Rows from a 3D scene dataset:
———

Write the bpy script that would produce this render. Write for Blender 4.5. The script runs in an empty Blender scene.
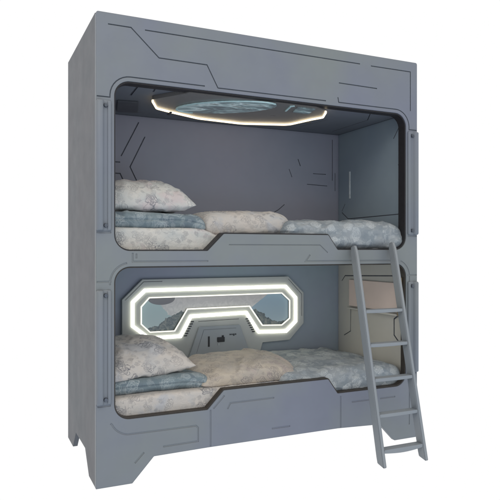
import bpy, bmesh, math, random
from mathutils import Vector, Matrix, noise
from math import radians as R, sin, cos, pi

scene = bpy.context.scene
col = scene.collection
random.seed(3)

# ------------------------------------------------------------------ materials
def mat(name):
    m = bpy.data.materials.new(name); m.use_nodes = True
    nt = m.node_tree; nt.nodes.clear()
    out = nt.nodes.new('ShaderNodeOutputMaterial')
    b = nt.nodes.new('ShaderNodeBsdfPrincipled')
    nt.links.new(b.outputs[0], out.inputs[0])
    return m, nt, b

class N:
    """tiny node helper"""
    def __init__(s, nt): s.nt = nt
    def n(s, t, **k):
        x = s.nt.nodes.new(t)
        for a, v in k.items(): setattr(x, a, v)
        return x
    def l(s, a, b): s.nt.links.new(a, b)
    def m(s, op, a, b=None, c=None, clamp=False):
        x = s.nt.nodes.new('ShaderNodeMath'); x.operation = op; x.use_clamp = clamp
        for i, v in enumerate((a, b, c)):
            if v is None: continue
            if isinstance(v, (int, float)): x.inputs[i].default_value = v
            else: s.nt.links.new(v, x.inputs[i])
        return x.outputs[0]
    def mix(s, f, a, b, bt='MIX'):
        x = s.nt.nodes.new('ShaderNodeMix'); x.data_type = 'RGBA'; x.blend_type = bt
        for i, v in ((0, f), (6, a), (7, b)):
            if isinstance(v, (int, float)): x.inputs[i].default_value = v
            elif isinstance(v, tuple): x.inputs[i].default_value = (*v, 1) if len(v) == 3 else v
            else: s.nt.links.new(v, x.inputs[i])
        return x.outputs[2]
    def ramp(s, f, stops, interp='LINEAR'):
        x = s.nt.nodes.new('ShaderNodeValToRGB'); x.color_ramp.interpolation = interp
        e = x.color_ramp.elements
        while len(e) < len(stops): e.new(.5)
        for i, (p, c) in enumerate(stops):
            e[i].position = p; e[i].color = (*c, 1) if len(c) == 3 else c
        s.nt.links.new(f, x.inputs[0]); return x.outputs[0]
    def noise(s, vec, scale, detail=3, rough=.5, dist=0):
        x = s.nt.nodes.new('ShaderNodeTexNoise'); x.inputs['Scale'].default_value = scale
        x.inputs['Detail'].default_value = detail; x.inputs['Roughness'].default_value = rough
        x.inputs['Distortion'].default_value = dist
        s.nt.links.new(vec, x.inputs['Vector']); return x

def paint(name, base, tint, rough=.48, bevel=.006, var=.5, spec=.35):
    """sprayed satin lacquer over board: slow tone drift, faint orange-peel, colour darkened in corners and recesses"""
    m, nt, b = mat(name); h = N(nt)
    geo = h.n('ShaderNodeNewGeometry'); P = geo.outputs['Position']
    n1 = h.noise(P, 1.3, 3, .55)
    n2 = h.noise(P, 7, 5, .6)
    f = h.ramp(n1.outputs[0], [(.36, (0, 0, 0)), (.64, (1, 1, 1))])
    c = h.mix(f, base, tint)
    g = h.ramp(n2.outputs[0], [(.3, (.93, .93, .93)), (.7, (1.05, 1.05, 1.05))])
    c = h.mix(var, c, g, 'MULTIPLY')
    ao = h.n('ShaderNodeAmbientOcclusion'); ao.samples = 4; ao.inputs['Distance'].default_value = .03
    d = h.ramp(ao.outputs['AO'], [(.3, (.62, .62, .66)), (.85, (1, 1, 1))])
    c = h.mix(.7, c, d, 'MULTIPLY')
    h.l(c, b.inputs['Base Color'])
    n3 = h.noise(P, 260, 2, .5)
    rr = h.m('MULTIPLY_ADD', n2.outputs[0], .18, rough - .09); h.l(rr, b.inputs['Roughness'])
    b.inputs['Specular IOR Level'].default_value = spec
    bu = h.n('ShaderNodeBump'); bu.inputs['Strength'].default_value = .09; bu.inputs['Distance'].default_value = .001
    h.l(n3.outputs[0], bu.inputs['Height'])
    if bevel:
        bv = h.n('ShaderNodeBevel'); bv.samples = 4; bv.inputs['Radius'].default_value = bevel
        h.l(bv.outputs[0], bu.inputs['Normal'])
    h.l(bu.outputs[0], b.inputs['Normal'])
    return m

def plain(name, c, rough=.6, metal=0, emis=None, strength=0, spec=.4):
    m, nt, b = mat(name); h = N(nt)
    geo = h.n('ShaderNodeNewGeometry')
    n = h.noise(geo.outputs['Position'], 40, 3)
    g = h.ramp(n.outputs[0], [(.3, (.85, .85, .85)), (.7, (1.1, 1.1, 1.1))])
    h.l(h.mix(1.0, c, g, 'MULTIPLY'), b.inputs['Base Color'])
    b.inputs['Roughness'].default_value = rough; b.inputs['Metallic'].default_value = metal
    b.inputs['Specular IOR Level'].default_value = spec
    if emis:
        b.inputs['Emission Color'].default_value = (*emis, 1); b.inputs['Emission Strength'].default_value = strength
    return m

def fabric(name, base, tint, line, patch, pscale=9.0, seed=0.0, lstr=.75, light=None):
    """cotton printed with outlined blossoms, stems and pale washes"""
    m, nt, b = mat(name); h = N(nt)
    tc = h.n('ShaderNodeUVMap'); tc.uv_map = 'UVMap'
    mp = h.n('ShaderNodeMapping'); mp.inputs['Location'].default_value = (seed, seed * .7, 0)
    h.l(tc.outputs[0], mp.inputs[0]); V = mp.outputs[0]
    warp = h.noise(V, 9, 2)
    wv = h.n('ShaderNodeVectorMath', operation='MULTIPLY_ADD')
    h.l(warp.outputs['Color'], wv.inputs[0]); wv.inputs[1].default_value = (.06, .06, 0); h.l(V, wv.inputs[2])
    W = wv.outputs[0]
    def flowers(scale, petals, ringr, width):
        vo = h.n('ShaderNodeTexVoronoi', voronoi_dimensions='2D'); vo.inputs['Scale'].default_value = scale
        vo.inputs['Randomness'].default_value = .85
        h.l(W, vo.inputs['Vector'])
        sub = h.n('ShaderNodeVectorMath', operation='SUBTRACT'); h.l(W, sub.inputs[0]); h.l(vo.outputs['Position'], sub.inputs[1])
        sc = h.n('ShaderNodeVectorMath', operation='SCALE'); sc.inputs['Scale'].default_value = scale
        h.l(sub.outputs[0], sc.inputs[0])
        sp = h.n('ShaderNodeSeparateXYZ'); h.l(sc.outputs[0], sp.inputs[0])
        r = vo.outputs['Distance']
        cs = h.n('ShaderNodeSeparateColor'); h.l(vo.outputs['Color'], cs.inputs[0])
        th = h.m('ARCTAN2', sp.outputs[1], sp.outputs[0])
        ph = h.m('MULTIPLY', cs.outputs[0], 6.28)
        pet = h.m('ABSOLUTE', h.m('SINE', h.m('ADD', h.m('MULTIPLY', th, petals / 2), ph)))
        size = h.m('MULTIPLY_ADD', cs.outputs[1], ringr * .5, ringr * .62)
        tot = None
        wob = h.noise(V, scale * 3.2, 3)
        for k, pk, of in ((1.0, .26, 0), (.74, .34, .9), (.5, .40, 2.0), (.24, .3, 2.6)):
            pt = h.m('ABSOLUTE', h.m('SINE', h.m('ADD', h.m('MULTIPLY', th, petals / 2 if k > .6 else 1.5), h.m('ADD', ph, of))))
            edge = h.m('MULTIPLY', size, h.m('MULTIPLY_ADD', pt, pk * k, (1 - pk) * k))
            d = h.m('ABSOLUTE', h.m('SUBTRACT', h.m('ADD', r, h.m('MULTIPLY_ADD', wob.outputs[0], .42, -.21)), edge))
            ln = h.m('SUBTRACT', 1.0, h.m('DIVIDE', d, width), clamp=True)
            tot = ln if tot is None else h.m('MAXIMUM', tot, ln)
        has = h.m('GREATER_THAN', cs.outputs[2], .3)
        inside = h.m('LESS_THAN', r, size)
        return h.m('MULTIPLY', tot, has), h.m('MULTIPLY', inside, has), cs.outputs[1]
    l1, in1, rnd = flowers(pscale, 5, .42, .035)
    l2, in2, rnd2 = flowers(pscale * 2.3, 6, .36, .06)
    # wandering stems
    sn = h.noise(V, pscale * .75, 2, .5, .8)
    stem = h.m('SUBTRACT', 1.0, h.m('DIVIDE', h.m('ABSOLUTE', h.m('SUBTRACT', sn.outputs[0], .5)), .010), clamp=True)
    stem = h.m('MULTIPLY', stem, h.m('SUBTRACT', 1.0, in1))
    lines = h.m('MAXIMUM', l1, h.m('MAXIMUM', h.m('MULTIPLY', l2, .55), h.m('MULTIPLY', stem, .55)), clamp=True)
    fade = h.noise(V, 5, 3)
    fd = h.ramp(fade.outputs[0], [(.34, (.3, .3, .3)), (.6, (1, 1, 1))])
    n1 = h.noise(V, 6, 4, .6); f = h.ramp(n1.outputs[0], [(.4, (0, 0, 0)), (.62, (1, 1, 1))])
    c = h.mix(f, base, tint)
    n2 = h.noise(V, 4.2, 4, .65, .5); f2 = h.ramp(n2.outputs[0], [(.53, (0, 0, 0)), (.63, (1, 1, 1))])
    c = h.mix(h.m('MULTIPLY', f2, .6), c, patch)
    if light: c = h.mix(h.m('MULTIPLY', in1, .5), c, light)
    c = h.mix(h.m('MULTIPLY', h.m('MULTIPLY', lines, fd), lstr), c, line)
    h.l(c, b.inputs['Base Color'])
    b.inputs['Roughness'].default_value = .9; b.inputs['Specular IOR Level'].default_value = .15
    b.inputs['Sheen Weight'].default_value = .12; b.inputs['Sheen Roughness'].default_value = .5
    geo = h.n('ShaderNodeNewGeometry')
    wr = h.noise(geo.outputs['Position'], 22, 5, .6, .6); weave = h.noise(geo.outputs['Position'], 420, 2)
    hh = h.m('MULTIPLY_ADD', weave.outputs[0], .06, wr.outputs[0])
    bu = h.n('ShaderNodeBump'); bu.inputs['Strength'].default_value = .5; bu.inputs['Distance'].default_value = .012
    h.l(hh, bu.inputs['Height']); h.l(bu.outputs[0], b.inputs['Normal'])
    return m

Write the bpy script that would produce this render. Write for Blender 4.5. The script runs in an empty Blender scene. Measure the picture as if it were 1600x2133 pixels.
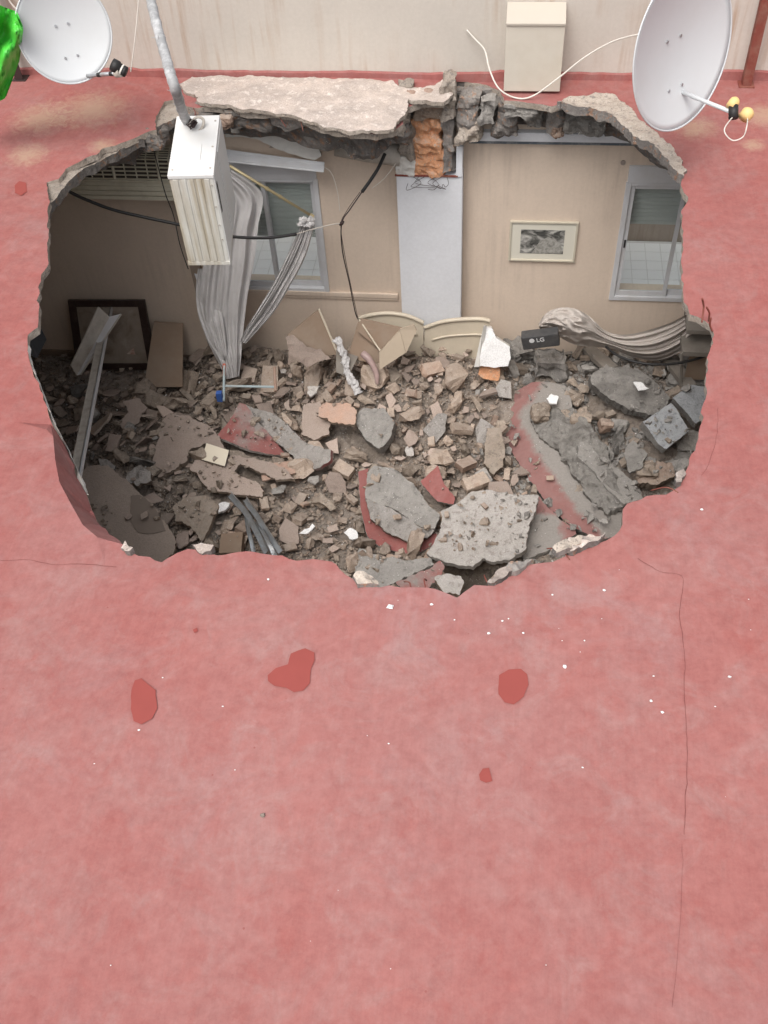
import bpy, bmesh, math, random
from mathutils import Vector, Matrix, noise
from mathutils.geometry import delaunay_2d_cdt
random.seed(7)
R_ = random.random; U = random.uniform
S = bpy.context.scene
COL = S.collection

# ---------------------------------------------------------------- camera
F = 2100.0; CX, CY = 800.0, 1066.5
def _v(u, w): return Vector((u - CX, -(w - CY), -F))
_Z = -_v(930, 2860).normalized()
_Y = _v(1164, -1418).normalized(); _Y = (_Y - _Z * _Y.dot(_Z)).normalized()
_X = _Y.cross(_Z)
ROT = Matrix((_X, _Y, _Z))                       # camera space -> world
CAM = Vector((0, -8.1, 4.0))
cd = bpy.data.cameras.new('camera'); cam = bpy.data.objects.new('camera', cd); COL.objects.link(cam)
cam.matrix_world = Matrix.Translation(CAM) @ ROT.to_4x4()
cd.sensor_fit = 'HORIZONTAL'; cd.sensor_width = 36; cd.lens = 36 * F / 1600
cd.clip_start = 0.05; cd.clip_end = 500
S.camera = cam

# ---------------------------------------------------------------- light
W = bpy.data.worlds.new('World'); S.world = W; W.use_nodes = True
wn = W.node_tree; bg = wn.nodes['Background']
sky = wn.nodes.new('ShaderNodeTexSky'); sky.sky_type = 'NISHITA'; sky.sun_disc = False
SUN_EL, SUN_AZ = math.radians(62), math.radians(200)
sky.sun_elevation = SUN_EL; sky.sun_rotation = SUN_AZ
sky.air_density = 1.0; sky.dust_density = 6.0; sky.ozone_density = 0.6
hs = wn.nodes.new('ShaderNodeHueSaturation'); hs.inputs['Saturation'].default_value = 0.28
wn.links.new(sky.outputs[0], hs.inputs['Color'])
wn.links.new(hs.outputs[0], bg.inputs[0]); bg.inputs[1].default_value = 0.148
sd = bpy.data.lights.new('sun', 'SUN'); so = bpy.data.objects.new('sun', sd); COL.objects.link(so)
sd.energy = 0.75; sd.angle = math.radians(35); sd.color = (1, 0.97, 0.93)
dsun = Vector((math.sin(SUN_AZ) * math.cos(SUN_EL), math.cos(SUN_AZ) * math.cos(SUN_EL), math.sin(SUN_EL)))
so.rotation_euler = dsun.to_track_quat('Z', 'Y').to_euler()
S.view_settings.view_transform = 'Standard'; S.view_settings.look = 'None'
S.view_settings.gamma = 1; S.view_settings.exposure = 0.55
S.render.engine = 'CYCLES'
S.cycles.max_bounces = 8; S.cycles.diffuse_bounces = 5

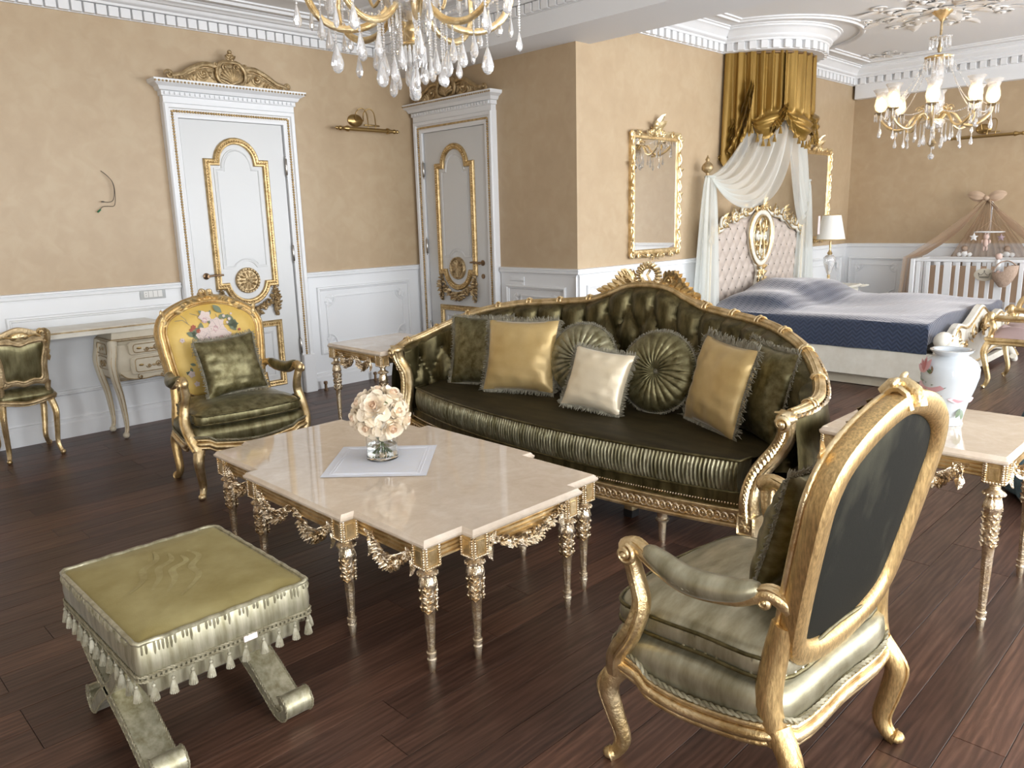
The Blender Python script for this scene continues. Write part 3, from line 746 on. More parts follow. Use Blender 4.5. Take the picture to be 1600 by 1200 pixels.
# roses: each bloom is petals round a tight heart
def petal_me(w,h,cup,roll,mat,n=5):
    mb=MB()
    def f(u,v):
        x=(u-.5)*2; ww=w*(sin(pi*(.18+.62*v))**.7)*(1-.12*max(0,v-.85)*6*abs(x)); a=x*ww*1.0
        r=cup; return (r*sin(a/r), h*.0-roll*(v**3)*h*.55+ (r-r*cos(a/r)) - .32*h*sin(pi*v*.55), h*v*(1-.10*x*x*v)-.12*h*max(0,v-.8)*2)
    mb.grid(f,n,n)
    o=mb.build('petal',mat,None,60); me=o.data; bpy.data.objects.remove(o); return me
PM=[petal_me(.016,.036,.011,-.1,'rose_in'),petal_me(.024,.040,.022,.25,'rose'),petal_me(.030,.044,.034,.75,'rose'),petal_me(.032,.042,.042,1.3,'rose_out')]
BC=V((VX,VY,.668)); rr=random.Random(11)
where=[((0,0,1),'topmost cream rose of the bunch in the glass vase'),((-.62,-.5,.55),'large open cream rose at the front centre of the bunch'),((.25,-.45,.80),'cream rose at the upper right of the bunch'),((-.75,.25,.55),'cream rose at the upper left of the bunch'),
((.15,-.92,.28),'cream rose at the right edge of the bunch'),((-.15,-.9,-.30),'peach-hearted rose low at the front right above the vase rim'),((-.85,-.35,-.25),'pale pink rose low at the front left above the vase rim'),((-.95,.25,.02),'small cream rose at the left edge of the bunch'),
((-.72,.6,-.15),'cream rose low on the far left of the bunch'),((.6,-.68,-.15),'white-edged rose low on the far right of the bunch'),((.65,.1,.7),'cream rose at the back right of the bunch'),((-.2,.7,.62),'cream rose at the back left of the bunch'),((.9,-.2,.2),'cream rose behind the right side of the bunch'),((.3,.9,.1),'cream rose hidden at the rear of the bunch')]
def look(dirv):
    z=V(dirv).normalized(); x=V((0,0,1)).cross(z)
    if x.length<.1: x=V((1,0,0))
    x.normalize(); y=z.cross(x); return M4(((x.x,y.x,z.x,0),(x.y,y.y,z.y,0),(x.z,y.z,z.z,0),(0,0,0,1)))
for i,(d,lab) in enumerate(where):
    d=V(d).normalized(); c=BC+V((d.x*.088,d.y*.088,d.z*.085)); s=rr.uniform(.92,1.08)*(1.12 if i in(1,2,5) else 1)
    ro=thing('rose',lab,'rose',tuple(c),0,'cream roses in the glass vase'); RM=look(d)@Rz(rr.uniform(0,6))@Sc(s)
    MB(RM).tube([(.004*cos(k*.55)*(1-k/26),.004*sin(k*.55)*(1-k/26),.012+.0008*k) for k in range(22)],.0045,6).sphere((0,0,.010),(.007,.007,.018),8,6).build('heart','rose_in',ro,60)
    for ring,(n,r,tilt,z,me) in enumerate([(4,.0045,-.06,.004,0),(5,.009,.16,.001,1),(5,.013,.42,-.003,1),(6,.016,.78,-.007,2),(6,.016,1.12,-.012,3)]):
        for k in range(n):
            a=2*pi*k/n+ring*.6+rr.uniform(-.15,.15); link('petal',PM[me],ro,RM@Rz(a)@T(0,-r,z)@Rx(tilt+rr.uniform(-.08,.08)))
    e=V((VX,VY,ZTOP+.03))-c; e.x+=-d.x*.03; e.y+=-d.y*.03
    st=MB().tube([tuple(-d*.01),tuple(V((-d.x*.06,-d.y*.06,min(-.04,e.z*.5)))),tuple(e)],.0026,6)
    if i%2==0:
        for sg in (-1,1): leafm(st,RM@T(0,0,-.012)@Rz(sg*1.2+i)@Rx(.5),.055,.018,-.2,.003,4)
    st.build('stem','stem',ro,50)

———

EXERCISE ::
Give back exactly the lines from the one that holds "were 1600x2133 pixels." to the one that holds "COL = S.collection", with both ends and without the images.

ANSWER TO THE TASK ::
Write the bpy script that would produce this render. Write for Blender 4.5. The script runs in an empty Blender scene. Measure the picture as if it were 1600x2133 pixels.
import bpy, bmesh, math, random
from mathutils import Vector, Matrix, noise
from mathutils.geometry import delaunay_2d_cdt
random.seed(7)
R_ = random.random; U = random.uniform
S = bpy.context.scene
COL = S.collection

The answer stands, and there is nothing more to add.